To convey the character’s stubborn sense of purpose Ms. Reichardt showed Ms. Williams films like Max Ophüls’s “Reckless Moment,” with Joan Bennett as a suburban supermom driven to protect her family at all costs, and “Mouchette,” Robert Bresson’s single-minded portrait of a teenage outcast. “Kelly called me her Mouchelle,” she said.

Ms. Williams related to the self-sufficiency of her character: Wendy, heading north to find a job in the Alaskan fisheries, is something like a pioneer heroine for these depressed and exhausted times. “Maybe I read too much Emerson and Whitman at an impressionable age,” Ms. Williams said, referring to her tendency “to do everything” by herself. Her independent streak dates to her teenage years. After a childhood in rural Montana, she completed a high school correspondence course and moved to Los Angeles at 15, declaring herself legally emancipated from her parents.
Mr. Kaufman cast her in “Synecdoche” (Oct. 24) partly because he had fond memories of her oddball turn in “Dick” as a nerdy teenager who lives at the Watergate and develops an improbable crush on Richard M. Nixon. “She can be really funny in really surprising ways,” he said. “I love watching her face change.”

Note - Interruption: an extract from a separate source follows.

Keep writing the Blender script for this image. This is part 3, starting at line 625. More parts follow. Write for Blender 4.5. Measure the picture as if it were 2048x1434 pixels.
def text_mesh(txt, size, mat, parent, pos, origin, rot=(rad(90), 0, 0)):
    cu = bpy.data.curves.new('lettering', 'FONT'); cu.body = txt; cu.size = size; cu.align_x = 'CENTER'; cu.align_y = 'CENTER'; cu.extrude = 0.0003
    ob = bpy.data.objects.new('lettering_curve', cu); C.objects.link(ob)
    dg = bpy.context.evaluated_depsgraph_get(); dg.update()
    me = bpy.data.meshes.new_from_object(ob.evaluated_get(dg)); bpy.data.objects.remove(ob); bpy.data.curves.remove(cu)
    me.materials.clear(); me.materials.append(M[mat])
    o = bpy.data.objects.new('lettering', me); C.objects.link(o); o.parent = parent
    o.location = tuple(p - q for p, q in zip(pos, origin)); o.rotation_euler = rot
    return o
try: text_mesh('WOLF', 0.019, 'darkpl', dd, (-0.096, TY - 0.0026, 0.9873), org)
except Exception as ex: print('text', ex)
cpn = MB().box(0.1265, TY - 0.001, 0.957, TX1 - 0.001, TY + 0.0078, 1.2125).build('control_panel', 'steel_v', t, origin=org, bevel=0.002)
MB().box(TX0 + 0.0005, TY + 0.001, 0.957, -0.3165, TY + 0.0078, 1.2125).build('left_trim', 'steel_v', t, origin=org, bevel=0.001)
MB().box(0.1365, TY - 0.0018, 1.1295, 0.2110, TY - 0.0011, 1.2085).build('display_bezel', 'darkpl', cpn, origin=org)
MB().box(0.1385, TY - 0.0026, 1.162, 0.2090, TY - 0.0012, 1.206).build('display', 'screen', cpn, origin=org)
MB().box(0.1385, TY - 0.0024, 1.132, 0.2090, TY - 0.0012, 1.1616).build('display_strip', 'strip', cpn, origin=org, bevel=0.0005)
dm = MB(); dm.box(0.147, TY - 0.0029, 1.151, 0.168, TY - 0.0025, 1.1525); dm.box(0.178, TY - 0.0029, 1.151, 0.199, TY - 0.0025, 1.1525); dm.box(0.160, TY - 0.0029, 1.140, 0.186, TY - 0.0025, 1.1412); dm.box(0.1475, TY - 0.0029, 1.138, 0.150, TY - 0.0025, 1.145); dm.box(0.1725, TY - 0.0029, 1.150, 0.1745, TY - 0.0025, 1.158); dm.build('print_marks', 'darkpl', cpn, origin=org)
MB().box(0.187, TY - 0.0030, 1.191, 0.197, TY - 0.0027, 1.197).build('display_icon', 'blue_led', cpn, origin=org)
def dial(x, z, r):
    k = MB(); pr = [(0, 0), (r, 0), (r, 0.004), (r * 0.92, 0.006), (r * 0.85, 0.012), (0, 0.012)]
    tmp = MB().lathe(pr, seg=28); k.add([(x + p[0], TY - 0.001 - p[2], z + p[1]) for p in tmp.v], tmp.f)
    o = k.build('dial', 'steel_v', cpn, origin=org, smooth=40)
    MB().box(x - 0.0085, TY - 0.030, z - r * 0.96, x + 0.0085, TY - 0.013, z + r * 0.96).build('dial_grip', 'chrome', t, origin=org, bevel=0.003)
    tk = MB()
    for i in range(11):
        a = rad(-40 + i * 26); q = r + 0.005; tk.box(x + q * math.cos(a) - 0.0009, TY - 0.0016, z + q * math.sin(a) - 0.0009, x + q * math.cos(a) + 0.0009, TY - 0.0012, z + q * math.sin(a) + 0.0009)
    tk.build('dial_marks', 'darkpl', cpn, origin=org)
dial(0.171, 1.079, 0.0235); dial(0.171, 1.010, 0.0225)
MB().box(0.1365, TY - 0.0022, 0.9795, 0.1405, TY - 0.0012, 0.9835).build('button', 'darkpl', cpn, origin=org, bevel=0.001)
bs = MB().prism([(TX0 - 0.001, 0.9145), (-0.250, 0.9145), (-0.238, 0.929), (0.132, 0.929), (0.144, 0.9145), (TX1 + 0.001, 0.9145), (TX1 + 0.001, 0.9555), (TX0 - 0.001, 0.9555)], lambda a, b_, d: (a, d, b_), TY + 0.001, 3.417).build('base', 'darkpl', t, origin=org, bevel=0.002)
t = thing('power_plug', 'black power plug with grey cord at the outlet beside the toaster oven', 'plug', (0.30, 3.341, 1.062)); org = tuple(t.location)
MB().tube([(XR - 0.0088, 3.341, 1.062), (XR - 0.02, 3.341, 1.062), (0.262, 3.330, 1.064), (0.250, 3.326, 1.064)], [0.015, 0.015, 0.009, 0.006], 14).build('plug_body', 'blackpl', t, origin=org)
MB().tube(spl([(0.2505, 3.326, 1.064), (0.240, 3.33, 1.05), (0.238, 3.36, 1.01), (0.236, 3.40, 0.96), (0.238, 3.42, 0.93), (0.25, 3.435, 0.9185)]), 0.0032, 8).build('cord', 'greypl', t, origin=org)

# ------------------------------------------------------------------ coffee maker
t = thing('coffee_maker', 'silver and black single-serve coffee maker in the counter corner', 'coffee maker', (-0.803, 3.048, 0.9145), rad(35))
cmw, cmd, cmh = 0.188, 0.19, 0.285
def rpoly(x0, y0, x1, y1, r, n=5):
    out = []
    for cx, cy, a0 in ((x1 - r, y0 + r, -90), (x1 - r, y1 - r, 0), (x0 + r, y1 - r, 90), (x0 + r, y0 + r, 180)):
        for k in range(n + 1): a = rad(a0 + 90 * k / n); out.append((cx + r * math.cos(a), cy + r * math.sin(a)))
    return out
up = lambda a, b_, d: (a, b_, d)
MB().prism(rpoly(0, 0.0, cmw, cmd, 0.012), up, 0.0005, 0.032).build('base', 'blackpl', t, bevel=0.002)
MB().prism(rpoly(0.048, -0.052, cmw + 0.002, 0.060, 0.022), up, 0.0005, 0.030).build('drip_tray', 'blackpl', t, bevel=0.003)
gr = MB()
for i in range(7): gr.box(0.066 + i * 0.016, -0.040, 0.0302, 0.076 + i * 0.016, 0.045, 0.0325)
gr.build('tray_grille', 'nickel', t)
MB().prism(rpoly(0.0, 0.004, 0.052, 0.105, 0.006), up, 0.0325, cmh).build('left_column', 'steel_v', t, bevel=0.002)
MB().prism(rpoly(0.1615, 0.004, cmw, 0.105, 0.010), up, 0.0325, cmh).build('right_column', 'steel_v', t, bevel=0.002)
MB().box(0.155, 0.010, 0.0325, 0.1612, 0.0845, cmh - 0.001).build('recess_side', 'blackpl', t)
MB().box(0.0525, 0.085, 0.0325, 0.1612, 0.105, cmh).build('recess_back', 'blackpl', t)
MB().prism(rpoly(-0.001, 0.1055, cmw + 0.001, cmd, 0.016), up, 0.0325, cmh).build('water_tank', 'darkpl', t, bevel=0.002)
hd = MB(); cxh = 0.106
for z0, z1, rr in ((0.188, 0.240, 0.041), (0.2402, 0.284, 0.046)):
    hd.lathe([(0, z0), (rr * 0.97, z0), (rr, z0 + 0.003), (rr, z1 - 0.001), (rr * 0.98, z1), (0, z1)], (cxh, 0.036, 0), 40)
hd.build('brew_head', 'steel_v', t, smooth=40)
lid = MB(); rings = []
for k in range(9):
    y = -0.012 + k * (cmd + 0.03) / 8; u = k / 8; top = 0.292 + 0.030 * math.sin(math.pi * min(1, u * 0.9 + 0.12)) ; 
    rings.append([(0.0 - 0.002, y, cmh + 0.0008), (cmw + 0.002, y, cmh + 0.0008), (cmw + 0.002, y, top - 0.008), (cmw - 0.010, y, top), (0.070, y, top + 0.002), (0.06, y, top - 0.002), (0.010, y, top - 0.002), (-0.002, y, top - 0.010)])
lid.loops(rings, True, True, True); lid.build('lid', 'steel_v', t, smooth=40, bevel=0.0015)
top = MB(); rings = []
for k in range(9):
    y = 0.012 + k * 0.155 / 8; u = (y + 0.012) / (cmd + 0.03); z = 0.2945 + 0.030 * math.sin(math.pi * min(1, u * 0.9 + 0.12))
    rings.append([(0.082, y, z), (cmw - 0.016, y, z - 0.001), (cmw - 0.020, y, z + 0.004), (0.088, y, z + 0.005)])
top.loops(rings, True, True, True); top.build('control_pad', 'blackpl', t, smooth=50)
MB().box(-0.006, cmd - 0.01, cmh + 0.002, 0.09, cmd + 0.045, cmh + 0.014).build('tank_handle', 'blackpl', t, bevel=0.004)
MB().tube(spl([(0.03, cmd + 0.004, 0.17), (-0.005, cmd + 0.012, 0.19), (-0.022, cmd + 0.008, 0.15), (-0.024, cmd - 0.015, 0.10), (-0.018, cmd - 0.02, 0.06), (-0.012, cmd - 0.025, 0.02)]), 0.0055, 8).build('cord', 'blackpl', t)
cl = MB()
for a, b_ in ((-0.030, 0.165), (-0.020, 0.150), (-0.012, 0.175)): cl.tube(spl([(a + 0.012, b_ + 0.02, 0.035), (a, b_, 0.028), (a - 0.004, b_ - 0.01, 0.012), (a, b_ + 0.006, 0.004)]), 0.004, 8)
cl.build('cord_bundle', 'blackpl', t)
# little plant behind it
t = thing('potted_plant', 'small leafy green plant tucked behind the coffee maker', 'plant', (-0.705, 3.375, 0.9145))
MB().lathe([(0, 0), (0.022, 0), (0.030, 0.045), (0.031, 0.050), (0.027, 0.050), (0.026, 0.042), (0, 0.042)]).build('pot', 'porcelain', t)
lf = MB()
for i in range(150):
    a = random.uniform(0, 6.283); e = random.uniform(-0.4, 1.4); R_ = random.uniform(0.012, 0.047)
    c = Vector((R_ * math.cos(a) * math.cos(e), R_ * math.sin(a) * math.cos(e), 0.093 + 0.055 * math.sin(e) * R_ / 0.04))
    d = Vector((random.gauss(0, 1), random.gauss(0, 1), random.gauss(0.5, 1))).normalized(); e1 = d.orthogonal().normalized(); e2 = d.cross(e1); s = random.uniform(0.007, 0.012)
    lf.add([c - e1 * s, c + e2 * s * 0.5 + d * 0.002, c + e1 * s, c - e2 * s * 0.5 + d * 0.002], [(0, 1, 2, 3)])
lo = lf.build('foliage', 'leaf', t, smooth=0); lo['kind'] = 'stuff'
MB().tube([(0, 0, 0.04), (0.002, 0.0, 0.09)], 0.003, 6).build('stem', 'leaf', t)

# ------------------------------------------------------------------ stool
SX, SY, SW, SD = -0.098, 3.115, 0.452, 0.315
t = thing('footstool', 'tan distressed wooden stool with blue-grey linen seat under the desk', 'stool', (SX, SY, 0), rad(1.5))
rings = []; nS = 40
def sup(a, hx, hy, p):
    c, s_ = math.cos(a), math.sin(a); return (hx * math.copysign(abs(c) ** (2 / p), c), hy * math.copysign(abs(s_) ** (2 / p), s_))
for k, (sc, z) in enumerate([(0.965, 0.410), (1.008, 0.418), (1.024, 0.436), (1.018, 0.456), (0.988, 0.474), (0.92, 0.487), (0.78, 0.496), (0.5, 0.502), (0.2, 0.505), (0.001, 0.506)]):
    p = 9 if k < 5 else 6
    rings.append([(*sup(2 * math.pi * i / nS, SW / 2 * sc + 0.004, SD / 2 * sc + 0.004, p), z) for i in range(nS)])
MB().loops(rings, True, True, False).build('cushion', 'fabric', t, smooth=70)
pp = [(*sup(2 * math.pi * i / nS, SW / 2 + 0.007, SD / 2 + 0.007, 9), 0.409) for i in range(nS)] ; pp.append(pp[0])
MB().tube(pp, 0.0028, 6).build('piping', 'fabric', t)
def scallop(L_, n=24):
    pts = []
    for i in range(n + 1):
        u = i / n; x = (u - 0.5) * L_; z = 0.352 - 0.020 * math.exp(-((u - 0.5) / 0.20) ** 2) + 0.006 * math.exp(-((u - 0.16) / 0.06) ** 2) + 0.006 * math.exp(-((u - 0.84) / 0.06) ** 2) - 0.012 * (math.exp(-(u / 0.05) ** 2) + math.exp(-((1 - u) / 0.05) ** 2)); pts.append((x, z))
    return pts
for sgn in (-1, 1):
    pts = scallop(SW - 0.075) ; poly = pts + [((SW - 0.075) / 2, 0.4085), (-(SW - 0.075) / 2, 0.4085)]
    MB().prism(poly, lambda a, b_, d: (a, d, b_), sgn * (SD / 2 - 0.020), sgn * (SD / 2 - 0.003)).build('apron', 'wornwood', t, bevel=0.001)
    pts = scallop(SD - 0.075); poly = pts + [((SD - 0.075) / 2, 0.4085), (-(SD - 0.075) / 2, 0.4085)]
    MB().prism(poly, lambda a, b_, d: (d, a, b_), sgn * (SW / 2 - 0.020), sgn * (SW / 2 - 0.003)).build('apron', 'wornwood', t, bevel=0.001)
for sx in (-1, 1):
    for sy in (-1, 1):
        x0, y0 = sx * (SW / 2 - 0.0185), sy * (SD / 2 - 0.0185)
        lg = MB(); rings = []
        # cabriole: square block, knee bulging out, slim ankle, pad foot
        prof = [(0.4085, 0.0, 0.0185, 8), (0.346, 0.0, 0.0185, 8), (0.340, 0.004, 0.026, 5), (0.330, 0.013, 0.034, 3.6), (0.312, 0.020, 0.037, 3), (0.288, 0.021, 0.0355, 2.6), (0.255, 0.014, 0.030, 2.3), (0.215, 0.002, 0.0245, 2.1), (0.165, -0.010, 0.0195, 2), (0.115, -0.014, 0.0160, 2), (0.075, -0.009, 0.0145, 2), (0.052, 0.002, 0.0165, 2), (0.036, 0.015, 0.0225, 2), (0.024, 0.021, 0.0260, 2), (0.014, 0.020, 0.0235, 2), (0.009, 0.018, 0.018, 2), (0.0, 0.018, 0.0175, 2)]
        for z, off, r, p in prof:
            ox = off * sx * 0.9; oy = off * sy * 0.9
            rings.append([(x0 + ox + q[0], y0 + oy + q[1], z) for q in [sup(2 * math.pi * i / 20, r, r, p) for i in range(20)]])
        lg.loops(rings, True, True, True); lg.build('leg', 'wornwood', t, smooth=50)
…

Mr. Wenders, who wrote “Land of Plenty” with her in mind, spoke of her honesty, which “transcends any beauty and turns it into goodness, for lack of any other expression.”
There has been no shortage of fulfilling work, especially since her widely praised performance in “Brokeback Mountain.” Mr. Scorsese’s “Shutter Island,” an adaptation of a Dennis Lehane novel that also stars Leonardo DiCaprio and Mark Ruffalo, is due to open next year, and two other films are awaiting United States distribution: “Mammoth,” directed by the Swedish provocateur Lukas Moodysson, and Sharon Maguire’s drama “Incendiary,” which had its premiere at Sundance.

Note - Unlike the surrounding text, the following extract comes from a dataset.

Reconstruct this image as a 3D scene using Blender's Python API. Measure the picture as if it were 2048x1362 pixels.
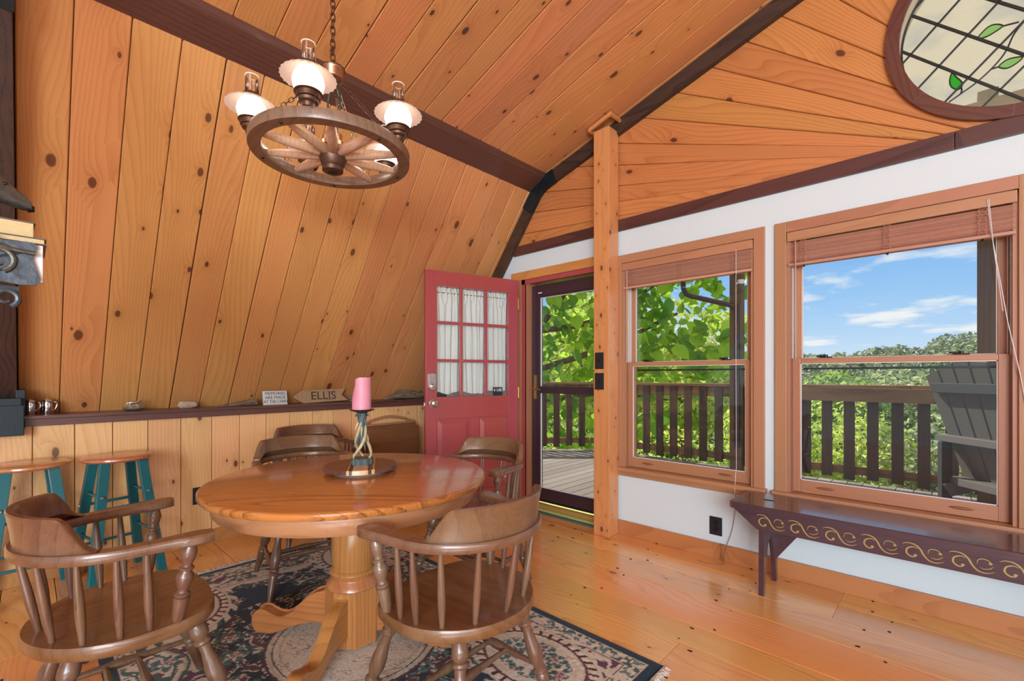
import bpy, bmesh, math, random
import numpy as np
from mathutils import Vector, Matrix
for o in list(bpy.data.objects): bpy.data.objects.remove(o)
S = bpy.context.scene
COL = S.collection
rnd = random.Random(7)
PI = math.pi

# ------------------------------------------------------------------ camera, sky, sun, exposure
cam_d = bpy.data.cameras.new('camera'); cam = bpy.data.objects.new('camera', cam_d); COL.objects.link(cam)
cam.location = (0, 0, 1.2); cam.rotation_euler = (PI/2, 0, math.radians(43.5))
cam_d.sensor_width = 36; cam_d.lens = 920/2048*36; cam_d.shift_y = 71/2048
cam_d.clip_start = .02; cam_d.clip_end = 2000
S.camera = cam
S.view_settings.view_transform = 'Standard'; S.view_settings.look = 'None'
S.view_settings.exposure = 0.0; S.view_settings.gamma = 1.0; S.view_settings.use_curve_mapping = False

W = bpy.data.worlds.new('sky'); S.world = W; W.use_nodes = True
def N(nt, typ, **kw):
    n = nt.nodes.new(typ)
    for k, v in kw.items():
        if k.startswith('i_'):
            key = k[2:]; key = int(key) if key.isdigit() else key.replace('_', ' ')
            n.inputs[key].default_value = v
        else: setattr(n, k, v)
    return n
def math_(nt, op, a, b=None, c=None):
    n = nt.nodes.new('ShaderNodeMath'); n.operation = op
    for i, v in enumerate((a, b, c)):
        if v is None: continue
        if isinstance(v, (int, float)): n.inputs[i].default_value = v
        else: nt.links.new(v, n.inputs[i])
    return n.outputs[0]
def ramp(nt, fac, stops, interp='LINEAR'):
    n = nt.nodes.new('ShaderNodeValToRGB'); cr = n.color_ramp; cr.interpolation = interp
    while len(cr.elements) < len(stops): cr.elements.new(.5)
    for e, (p, c) in zip(cr.elements, stops):
        e.position = p; e.color = (*c, 1) if len(c) == 3 else c
    nt.links.new(fac, n.inputs[0]); return n.outputs[0]
def mixc(nt, fac, a, b, mode='MIX'):
    n = nt.nodes.new('ShaderNodeMix'); n.data_type = 'RGBA'; n.blend_type = mode
    for i, v in ((0, fac), (6, a), (7, b)):
        if isinstance(v, (int, float)): n.inputs[i].default_value = v
        elif isinstance(v, tuple): n.inputs[i].default_value = (*v, 1) if len(v) == 3 else v
        else: nt.links.new(v, n.inputs[i])
    return n.outputs[2]
wt = W.node_tree; bg = wt.nodes['Background']
tc = N(wt, 'ShaderNodeTexCoord'); sp = N(wt, 'ShaderNodeSeparateXYZ'); wt.links.new(tc.outputs['Generated'], sp.inputs[0])
z = sp.outputs[2]
grad = ramp(wt, z, [(0.0, (.74, .85, .96)), (.05, (.58, .76, .97)), (.14, (.34, .60, .95)), (.28, (.19, .44, .90)), (.6, (.10, .28, .72)), (1, (.07, .2, .6))])
zz = math_(wt, 'ADD', math_(wt, 'MAXIMUM', z, 0.0), .12)
cx = math_(wt, 'DIVIDE', sp.outputs[0], zz); cy = math_(wt, 'DIVIDE', sp.outputs[1], zz)
cb = N(wt, 'ShaderNodeCombineXYZ'); wt.links.new(cx, cb.inputs[0]); wt.links.new(cy, cb.inputs[1])
cn = N(wt, 'ShaderNodeTexNoise', i_Scale=1.5, i_Detail=8.0, i_Roughness=.55); wt.links.new(cb.outputs[0], cn.inputs['Vector'])
cf = math_(wt, 'ADD', cn.outputs[0], math_(wt, 'MULTIPLY', math_(wt, 'MAXIMUM', math_(wt, 'SUBTRACT', z, .27), 0.0), .9))
cl = ramp(wt, cf, [(.52, (0, 0, 0)), (.64, (1, 1, 1))])
wt.links.new(mixc(wt, cl, grad, (.92, .93, .95)), bg.inputs[0]); bg.inputs[1].default_value = 1.0

sun_d = bpy.data.lights.new('sun', 'SUN'); sun_d.energy = 8.0; sun_d.angle = math.radians(.6); sun_d.color = (1, .94, .82)
sun = bpy.data.objects.new('sun', sun_d); COL.objects.link(sun)
sun.rotation_euler = Vector((-.75, .04, .82)).to_track_quat('Z', 'Y').to_euler(); sun.location = (-10, 0, 12)

def area(name, loc, aim, sx, sy, power, col=(1, 1, 1)):
    d = bpy.data.lights.new(name, 'AREA'); d.shape = 'RECTANGLE'; d.size = sx; d.size_y = sy; d.energy = power; d.color = col
    o = bpy.data.objects.new(name, d); COL.objects.link(o); o.location = loc
    o.rotation_euler = (Vector(loc) - Vector(aim)).to_track_quat('Z', 'Y').to_euler(); return o
# added unseen fill lights, behind the camera and to the right; no openings modelled
area('added_fill_back', (2.95, -3.7, 2.0), (-1.6, 1.5, 2.3), 2.5, 2.2, 470, (.80, .92, 1.0))
area('added_fill_side', (4.2, -.8, 1.9), (-2, .8, 2.0), 4.6, 1.9, 400, (.80, .92, 1.0))

# ------------------------------------------------------------------ mesh helpers
def link(name, me, mat=None, parent=None, smooth=False):
    o = bpy.data.objects.new(name, me); COL.objects.link(o)
    if mat is not None and not me.materials: me.materials.append(mat)
    if parent is not None: o.parent = parent
    if smooth:
        me.polygons.foreach_set('use_smooth', [True]*len(me.polygons)); 
        try: me.set_sharp_from_angle(angle=math.radians(38))
        except Exception: pass
    return o
def mesh(name, v, f, mat=None, parent=None, smooth=False):
    me = bpy.data.meshes.new(name); me.from_pydata([tuple(p) for p in v], [], f); me.update()
    return link(name, me, mat, parent, smooth)
def empty(name, label, cat, loc=(0, 0, 0), rz=0, group=None):
    o = bpy.data.objects.new(name, None); COL.objects.link(o); o.location = loc; o.rotation_euler = (0, 0, rz)
    o.empty_display_size = .05
    return tag(o, label, cat, group)
def tag(o, label, cat, group=None, kind=None):
    o['label'] = label
    if cat: o['category'] = cat
    if group: o['group'] = group
    if kind: o['kind'] = kind
    return o
def struct(o): o['kind'] = 'structure'; return o
class MB:
    """collects shapes for ONE mesh"""
    def __init__(s): s.v = []; s.f = []
    def add(s, v, f):
        n = len(s.v); s.v += [tuple(p) for p in v]; s.f += [tuple(i+n for i in q) for q in f]; return s
    def box(s, x0, y0, z0, x1, y1, z1, M=None, b=0.0):
        if b <= 0:
            v = [Vector(p) for p in ((x0,y0,z0),(x1,y0,z0),(x1,y1,z0),(x0,y1,z0),(x0,y0,z1),(x1,y0,z1),(x1,y1,z1),(x0,y1,z1))]
            f = [(0,3,2,1),(4,5,6,7),(0,1,5,4),(1,2,6,5),(2,3,7,6),(3,0,4,7)]
        else:
            bm = bmesh.new(); bmesh.ops.create_cube(bm, size=1)
            for q in bm.verts: q.co = Vector(((x0+x1)/2+q.co.x*(x1-x0), (y0+y1)/2+q.co.y*(y1-y0), (z0+z1)/2+q.co.z*(z1-z0)))
            bmesh.ops.bevel(bm, geom=list(bm.edges), offset=b, segments=2, affect='EDGES', profile=.6)
            bm.verts.index_update(); v = [q.co.copy() for q in bm.verts]; f = [tuple(q.index for q in fc.verts) for fc in bm.faces]; bm.free()
        if M is not None: v = [M @ p for p in v]
        return s.add(v, f)
    def lathe(s, prof, P=(0,0,0), Q=(0,0,1), seg=16, caps=True):
        """prof: list of (t along P->Q in 0..1, radius)"""
        P = Vector(P); Q = Vector(Q); ax = (Q-P); L = ax.length; ax.normalize()
        up = Vector((1,0,0)) if abs(ax.x) < .9 else Vector((0,1,0))
        e1 = ax.cross(up).normalized(); e2 = ax.cross(e1)
        v = []; f = []; n = len(prof)
        for t, r in prof:
            for k in range(seg):
                a = 2*PI*k/seg; v.append(P+ax*(t*L)+e1*(r*math.cos(a))+e2*(r*math.sin(a)))
        for i in range(n-1):
            for k in range(seg):
                k2 = (k+1) % seg; f.append((i*seg+k, i*seg+k2, (i+1)*seg+k2, (i+1)*seg+k))
        if caps:
            f.append(tuple(range(seg))[::-1]); f.append(tuple((n-1)*seg+k for k in range(seg)))
        return s.add(v, f)
    def tube(s, pts, r, seg=8, closed=False):
        pts = [Vector(p) for p in pts]; n = len(pts); rs = r if isinstance(r, (list, tuple)) else [r]*n
        v = []; f = []; e1 = None
        for i, p in enumerate(pts):
            if closed: t = pts[(i+1) % n]-pts[i-1]
            else: t = pts[min(i+1, n-1)]-pts[max(i-1, 0)]
            t.normalize()
            if e1 is None:
                up = Vector((0,0,1)) if abs(t.z) < .9 else Vector((1,0,0)); e1 = t.cross(up).normalized()
            else: e1 = (e1-t*e1.dot(t)).normalized()
            e2 = t.cross(e1)
            for k in range(seg):
                a = 2*PI*k/seg; v.append(p+e1*(rs[i]*math.cos(a))+e2*(rs[i]*math.sin(a)))
        m = n if closed else n-1
        for i in range(m):
            j = (i+1) % n
            for k in range(seg):
                k2 = (k+1) % seg; f.append((i*seg+k, i*seg+k2, j*seg+k2, j*seg+k))
        if not closed:
            f.append(tuple(range(seg))[::-1]); f.append(tuple((n-1)*seg+k for k in range(seg)))
        return s.add(v, f)
    def prism(s, poly, z0, z1, M=None, b=0.0):
        """polygon (ccw 2D) extruded z0..z1, top edge chamfered by b"""
        n = len(poly)
        def inset(pl, d):
            out = []
            for i in range(n):
                p0, p1, p2 = (Vector(pl[i-1][:2]), Vector(pl[i][:2]), Vector(pl[(i+1) % n][:2]))
                d1 = (p1-p0); d2 = (p2-p1)
                if d1.length < 1e-7 or d2.length < 1e-7: out.append(p1); continue
                d1.normalize(); d2.normalize(); n1 = Vector((-d1.y, d1.x)); n2 = Vector((-d2.y, d2.x)); m = n1+n2
                if m.length < .35: out.append(p1+n1*d); continue
                m = m/(m.length**2)*2; out.append(p1+m*d if m.length < 3 else p1+m.normalized()*d*3)
            return out
        lay = [[(p[0], p[1], z0) for p in poly], [(p[0], p[1], z1-b) for p in poly]]
        if b > 0: lay.append([(q.x, q.y, z1) for q in inset(poly, b)])
        v = [Vector(p) for l in lay for p in l]; f = [tuple(range(n))[::-1]]
        for i in range(len(lay)-1):
            for k in range(n): f.append((i*n+k, i*n+(k+1) % n, (i+1)*n+(k+1) % n, (i+1)*n+k))
        f.append(tuple((len(lay)-1)*n+k for k in range(n)))
        if M is not None: v = [M @ p for p in v]
        return s.add(v, f)
    def build(s, name, mat=None, parent=None, smooth=False): return mesh(name, s.v, s.f, mat, parent, smooth)
def frame(o, x, zdir):
    """matrix with local x along x, z along zdir"""
    x = Vector(x).normalized(); zdir = Vector(zdir).normalized(); y = zdir.cross(x).normalized(); zdir = x.cross(y)
    M = Matrix((x, y, zdir)).transposed().to_4x4(); M.translation = Vector(o); return M
def board(parent, o, xdir, zdir, L, Wd, T, mat, name='board', b=.003):
    """one board: local x along the grain from o, local y across, face towards zdir; origin on the face"""
    me = MB().prism([(0, 0), (L, 0), (L, Wd), (0, Wd)], -T, 0, None, b)
    ob = me.build(name, mat, parent); ob.matrix_world = frame(o, xdir, zdir); return ob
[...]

Ms. Williams would seem to be entering her professional prime, but she is reluctant to capitalize on her recent successes. “I’m going to take a year off,” she said. “I think I stopped feeling creative a while ago, and I’m just realizing it now.”
She admitted to feeling the strain of being a working single mom. She reads bedtime stories to Matilda, now nearly 3, in whatever accent she’s practicing — East London for “Incendiary,” Boston for “Shutter Island” — but has had a hard time balancing the immersive demands of acting and the consuming duties of motherhood. “I used to have all the time in the world to daydream and even just to dream and let your unconscious do some of the work for you,” she said. “Now I’m up at 5 in the morning, and I don’t remember what I dreamed about.”

The bleakness of some of the roles has also taken a toll. In “Incendiary” she plays a wife and mother who loses her family in a terrorist attack; while preparing for “Shutter Island” she read case studies on infanticide. “When I work again maybe it should be a comedy,” she said. “I’ve always had a tendency for darker, more lifelike material. I think I had this sense that important things are heavy things. I don’t know if that’s true any more.”

In person Ms. Williams seems like nothing so much as your average 20-something Brooklyn hipster, which should perhaps be no surprise since she has been a New Yorker all her adult life. While making “Dawson’s Creek” she split her time between Wilmington, N.C., where the series was shot, and New York, where she found “wonderful friends who were all orphans in some way, not just actors but writers and musicians and painters.”

She is a little resentful but mostly rueful that she can no longer experience the city the way she used to. “I feel like that’s been taken away from me,” she said. “I’m worried what people are saying or thinking, or if they’re going to follow me, or if someone is going to pop out of a bush with a camera. I’ve started to shut down, but I also know I can’t let it dictate my life.”

She still finds herself reacting to the tabloid intrusions with bewilderment. (In recent months the talk has turned to a rumored relationship with the filmmaker Spike Jonze.) “It feels so surreal,” she said. “How is this my life? When did it get so out of control?”

To be a celebrity is to negotiate a gulf between private self and public image. “It’s a bit of an isolating problem to have,” Ms. Williams said, and so she was gratified to find that this was among the themes of Milan Kundera’s novel “Immortality,” which she read on the plane to Cannes, though she said she wasn’t sure she agreed with the book’s conclusion, “that the self people perceive is just as real because it exists.”

She is an avid reader who favors poetry over novels while filming so she’s not distracted by competing narratives. Looking ahead to her year off she said that she wanted to pick up a skill, some kind of handicraft. “I want to humble myself in front of a task like embroidery,” she said. “I like how physical work can really free your mind.” At a low point last year she signed up for night classes in bookbinding and calligraphy. “I was prouder of my little foldout book than of some movies that I’ve made,” she said.

Despite her claims of burnout, she still talks about acting with a kind of reverential awe. “I’m a Virgo, and I want everything to be fair and equal and clear, and acting just isn’t,” she said. “It’s kind of an incantation or a rain dance.” She loves the research process but is less thrilled about watching the end results (and often doesn’t). “If only the damned things never came out,” she said. “I get far too self-critical when I watch myself.”